Many private equity participants had been hopeful that China’s reopening would provide a much needed boost to the broader PE ecosystem in terms of fund raising, capital deployment, investment opportunities and the like. However, the “bang” many were expecting has been more muted. In fact, the macroeconomic picture coming out of China appears to be deteriorating, which will certainly cause a recalibration of the assumptions underpinning many portfolio company investment theses.

In the first half of 2023, participants within Asia’s private equity and asset management industry continued to be mindful of the difficult fundraising environment. Particularly in the second quarter, GPs were monitoring several macro indicators, such as inflation data and interest rate movements, to get a better sense over whether the broader environment would be more conducive to raising new funds.
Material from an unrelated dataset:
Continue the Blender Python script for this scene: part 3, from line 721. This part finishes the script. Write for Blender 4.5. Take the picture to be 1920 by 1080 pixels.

A wider challenge facing Asia’s private equity market is that exit opportunities have been far and wide, whether through M&A, IPOs, GP-led secondaries, recaps or other liquidity solutions. This is causing a delay in fund investors receiving distributions back from the GPs they have existing investments with.  Together with the denominator effect, this has resulted in some LPs holding back on investing into new funds.

In terms of negotiating dynamics, the pendulum has been swinging back in favor of LPs. GPs of all stripes are increasingly amenable to making more concessions to investors, although sentiments remain that there is still a degree of mismatch on terms at the moment amongst the number of GPs seeking capital. And for the community of SWFs and other “mega” investors, their ability to write bigger cheques certainly gives them an edge in securing better investment terms.

We have also observed a noticeable spike in the focus within Asia’s private equity industry on ESG. Increasingly within the LP community, the expectation is that GPs will factor ESG considerations into their investing activities. This would include, for example, a risk analysis relating to climate change or other environmental issues, and how these issues may potentially impact a fund’s investments and returns. From what we observed recently, investors have been more systematic about factoring this parameter into their investment processes and business models. While ESG principles are no longer fringe issues in Asia, the diversity of countries, cultures and national positions in the region poses particular challenges for their wider adoption in the region.

For funds that are geographically focused on or have sizable exposure to Greater China, LPs are doubling down on their existing GP relationships. In a difficult fundraising environment, LPs are favoring their established relationships with sponsors, focusing on re-ups as opposed to investing with new sponsors, unless a new sponsor has a truly differentiated offering or skill set. It should be noted that, while fundraising in China / China-focused funds has been slow, there have also been pockets of increased activity, such as Japan, India and other regions across the Asia Pacific.

Looking ahead, Asia’s finance community are bracing for yet another blow to China’s PE and VC industry resulting from the executive order by President Biden prohibiting and restricting US investment into Chinese businesses linked to semiconductors, artificial intelligence and quantum information technology.

Given the heft and influence of the Chinese PE market, there are concerns that this may further dampen the fundraising environment in the country and the wider region, as LPs critically reevaluate their future allocations to China within their Asia Pacific private markets strategies. 

Furthermore, LPs are also starting to pay more attention to the 2024 U.S. presidential election as an added dimension of uncertainty. As the primaries get under way, more candidates are emerging and outlining their foreign policy positions, including their Asia and China stances. With an already volatile geopolitical climate, on top of a fragile macroeconomic environment, private markets participants in Asia are apprehensively watching the playing field.